Review
"Paine's study offers new perspectives on imperialist wars and interventions in twentieth-century Asia. Based on multi-archival research, it addresses a range of issues in the fraught relations of Japan, China, Russia, and the United States. Students of comparative history will find Paine's analytical framing particularly interesting."
Herbert P. Bix, Binghamton University
"The author has written a highly original and provocative work, organized around the thesis that 'nested' civil, regional, and international wars defined East Asian politics and international relations over the first half of the twentieth century. By artful use of the latest Russian, Japanese, Chinese, and US primary and secondary sources, Professor Paine succeeds in showing how war changed the face of East Asia."
Stephen R. MacKinnon, Arizona State University
"The first integrated study of Asia's forty years of war. A major intellectual contribution."
Arthur Waldron, Lauder Professor of International Relations, University of Pennsylvania
"Paine has written a fascinating account of how modern East Asia was shaped by war. By disaggregating the three main wars in the first half of the twentieth century, [she] succeeds in showing how their causes and conditions were linked but still separate."
O. A. Westad, author of Restless Empire: China and the World since 1750
"This excellent and ambitious book deals with state-building and warfare in twentieth-century Asia. It underlines the critical role of war in modern Asian history and shows how often war trumped diplomacy. It shows too the terrible toll that warfare has exacted on China, Japan, and Russia. Paine gives an original, perceptive, and long-overdue reinterpretation of twentieth-century Asia."
Diana Lary, author of The Chinese People at War
"… an unsparing, surprisingly even and altogether enjoyable effort that truly deserves to be read widely by academics and policymakers who seek to make sense of the dangerous future that may lie ahead of us in Asia, thanks in great part to wars of the past."
J. Michael Cole, Taipei Times
"… Paine's book provides us with an important tool through which we can learn the lessons of the past. This in turn will hopefully allow us to plot a safer course in order to avoid any future wars for Asia."
Tosh Minohara, Pacific Affairs
"An excellent one-volume survey of Chinese military history in the first half of the twentieth century, The Wars for Asia, 1911–1949 will be of value to anyone interested in World War II and particularly the causes of the Pacific War."

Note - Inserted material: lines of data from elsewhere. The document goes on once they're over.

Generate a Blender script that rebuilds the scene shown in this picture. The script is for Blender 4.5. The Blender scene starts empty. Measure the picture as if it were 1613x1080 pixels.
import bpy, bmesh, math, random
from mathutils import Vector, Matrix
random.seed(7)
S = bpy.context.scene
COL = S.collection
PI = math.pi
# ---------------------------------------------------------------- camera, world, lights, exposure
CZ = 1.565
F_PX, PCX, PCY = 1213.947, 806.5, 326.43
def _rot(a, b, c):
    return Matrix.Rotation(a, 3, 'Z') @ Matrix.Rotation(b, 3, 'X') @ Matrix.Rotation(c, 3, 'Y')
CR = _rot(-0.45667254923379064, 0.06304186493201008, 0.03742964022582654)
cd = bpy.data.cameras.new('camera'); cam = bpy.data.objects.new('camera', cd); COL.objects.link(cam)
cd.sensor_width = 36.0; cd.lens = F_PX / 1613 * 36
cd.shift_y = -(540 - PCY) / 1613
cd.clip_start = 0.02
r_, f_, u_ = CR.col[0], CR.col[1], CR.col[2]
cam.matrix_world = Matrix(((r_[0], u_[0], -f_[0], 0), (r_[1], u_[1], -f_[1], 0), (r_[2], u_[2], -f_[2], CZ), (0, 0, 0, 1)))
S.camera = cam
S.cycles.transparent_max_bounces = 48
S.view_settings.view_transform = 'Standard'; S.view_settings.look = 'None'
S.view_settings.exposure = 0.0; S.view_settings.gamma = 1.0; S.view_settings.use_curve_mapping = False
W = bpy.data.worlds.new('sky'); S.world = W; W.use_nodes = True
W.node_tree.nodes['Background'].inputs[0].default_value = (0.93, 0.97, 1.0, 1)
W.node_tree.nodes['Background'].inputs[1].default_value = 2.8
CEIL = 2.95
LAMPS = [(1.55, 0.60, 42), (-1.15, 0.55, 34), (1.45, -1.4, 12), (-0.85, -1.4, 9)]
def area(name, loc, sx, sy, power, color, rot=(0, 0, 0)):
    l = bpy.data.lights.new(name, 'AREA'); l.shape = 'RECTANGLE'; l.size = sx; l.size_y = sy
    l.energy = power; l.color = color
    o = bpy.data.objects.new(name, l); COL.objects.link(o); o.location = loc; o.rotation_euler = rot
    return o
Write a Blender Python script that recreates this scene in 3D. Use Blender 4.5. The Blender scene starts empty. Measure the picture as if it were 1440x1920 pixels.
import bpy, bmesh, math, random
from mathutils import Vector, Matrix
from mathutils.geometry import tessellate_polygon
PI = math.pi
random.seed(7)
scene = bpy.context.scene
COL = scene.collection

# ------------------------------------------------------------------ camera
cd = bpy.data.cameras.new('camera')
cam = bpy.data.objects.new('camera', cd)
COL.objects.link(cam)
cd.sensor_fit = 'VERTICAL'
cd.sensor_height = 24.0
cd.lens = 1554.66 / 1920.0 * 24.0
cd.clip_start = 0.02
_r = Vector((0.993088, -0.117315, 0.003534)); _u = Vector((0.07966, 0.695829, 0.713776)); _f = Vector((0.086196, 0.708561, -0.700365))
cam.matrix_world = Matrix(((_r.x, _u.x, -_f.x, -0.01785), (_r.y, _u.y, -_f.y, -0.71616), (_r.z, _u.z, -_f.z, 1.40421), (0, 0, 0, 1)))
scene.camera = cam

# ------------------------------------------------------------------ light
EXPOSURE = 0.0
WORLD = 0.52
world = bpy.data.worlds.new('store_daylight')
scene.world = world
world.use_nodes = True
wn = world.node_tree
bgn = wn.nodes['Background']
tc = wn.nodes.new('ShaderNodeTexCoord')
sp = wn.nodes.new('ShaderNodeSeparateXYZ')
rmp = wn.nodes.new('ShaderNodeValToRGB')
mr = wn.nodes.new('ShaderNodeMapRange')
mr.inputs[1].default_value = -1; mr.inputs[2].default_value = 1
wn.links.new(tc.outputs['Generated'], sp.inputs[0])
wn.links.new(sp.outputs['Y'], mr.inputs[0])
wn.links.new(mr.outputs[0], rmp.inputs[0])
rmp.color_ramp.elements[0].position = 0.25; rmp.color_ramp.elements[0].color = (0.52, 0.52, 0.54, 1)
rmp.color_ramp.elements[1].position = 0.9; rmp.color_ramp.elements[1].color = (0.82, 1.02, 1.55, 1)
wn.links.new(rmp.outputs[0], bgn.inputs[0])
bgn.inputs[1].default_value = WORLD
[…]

A. A. Nofi, Editor, The NYMAS Review
"Recommended."
Choice
Book Description
This book shows that the Western treatment of World War II, the Second Sino-Japanese War and the Chinese Civil War misrepresents their connections and causes.
About the Author
S. C. M. Paine is Professor of Strategy and Policy at the United States Naval War College. Paine is the author of Nation Building, State Building, and Economic Development (2010), The Sino-Japanese War of 1894–1895 (Cambridge University Press, 2003) and Imperial Rivals: China, Russia, and their Disputed Frontier (1996). She co-authored Modern China: Continuity and Change, 1644 to the Present (2010) and co-edited Naval Power and Expeditionary Warfare (2011), Naval Coalition Warfare (2008) and Naval Blockades and Seapower (2006).